Herr Lühr, in Mittelitalien gab es ja erst vergangenen Sommer ein verheerendes Beben. Hängen diese Beben zusammen?

Im Grunde hängen die alle miteinander zusammen. Das ganze hat weiter nördlich 1997 in Umbrien begonnen. Viele erinnern sich daran, dass dort eine Kirche zusammengebrochen war. Die weiteren Beben – und auch die letzten Erdstöße – liegen alle in einem Bereich. Das sind sogenannte Dehnungsbeben und die gehören da eigentlich auch hin. Man muss mit solchen Beben auch weiter noch rechnen. Das ist für die Leute ein bisschen bitter, aber das lässt sich nicht ändern.

Warum kommt die Region nicht zur Ruhe?

Ein Beben ist ja ein Bruch auf einer Fläche und das sorgt erstmal für eine Entlastung auf dieser Fläche. Aber das bedeutet für die benachbarten Segmente immer eine Belastung. Und daher kann man da immer mit sogenannten getriggerten Beben rechnen. Denken Sie an das große Tsunami-Beben zu Weihnachten 2004 mit einer Stärke von 9,3 (Anm. d. Red.: Andere Berechnungen gehen von 9,1 aus) – und dann kam Ostern darauf das südlichere Segment mit einer Magnitude von 8,7. Das war immer noch verheerend, aber nicht so schlimm wie das Beben zu Weihnachten mit über 200 000 Toten.

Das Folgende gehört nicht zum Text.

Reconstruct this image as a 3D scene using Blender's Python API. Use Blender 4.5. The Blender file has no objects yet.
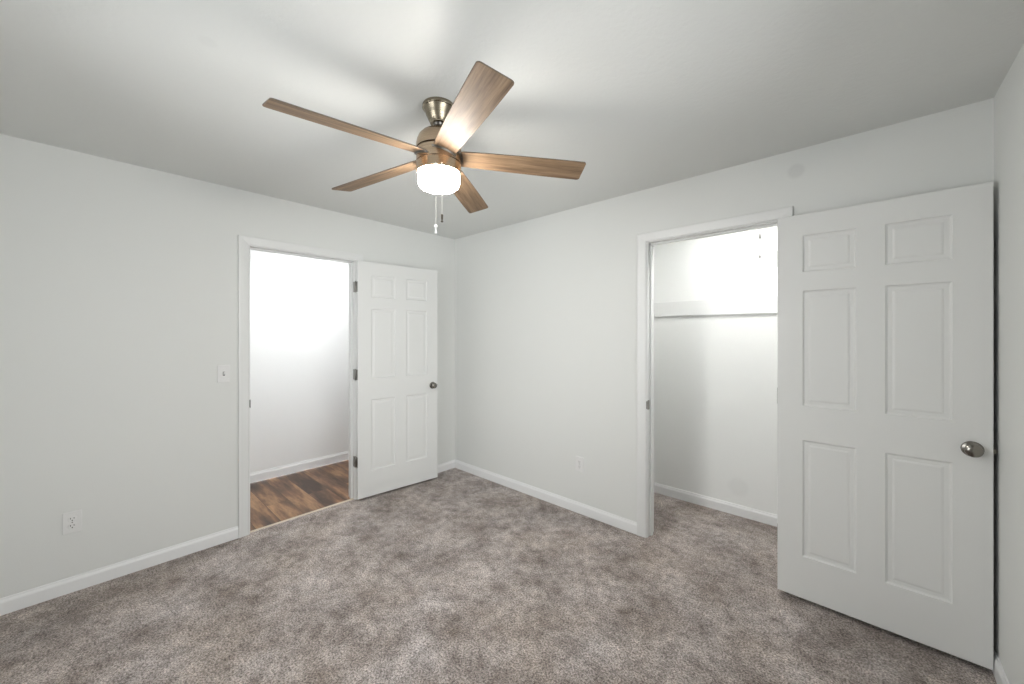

Muss man denn angesichts dieser schlechten Aussichten befürchten, dass der italienische Stiefel irgendwann auseinanderbricht?

Nein, auf keinen Fall! Dort schiebt sich ja die adriatische Platte unter Italien. Dadurch findet eine Aufwölbung statt und dann entstehen diese Grabenbrüche. Ein Auseinanderbrechen von Italien ist dabei nicht zu befürchten.

Können die Menschen denn vorbeugen, wenn jetzt weitere Nachbeben und neue Beben zu erwarten sind?

Wenn so etwas passiert, kann ein Stromausfall die Folge sein oder ein Ausfall der Wasserversorgung. Darauf kann man sich vorbereiten, dass man Campingkocher, Taschenlampen und so weiter hat. Für uns Deutsche heißt es, Erdbebengebiete als Touristen erstmal nicht zu besuchen, sondern um solche Gebiete erstmal einen großen Bogen zu machen oder sich genau zu informieren. Und Schaulustige, das ist eigentlich das Allerletzte, die will man da eigentlich nicht haben.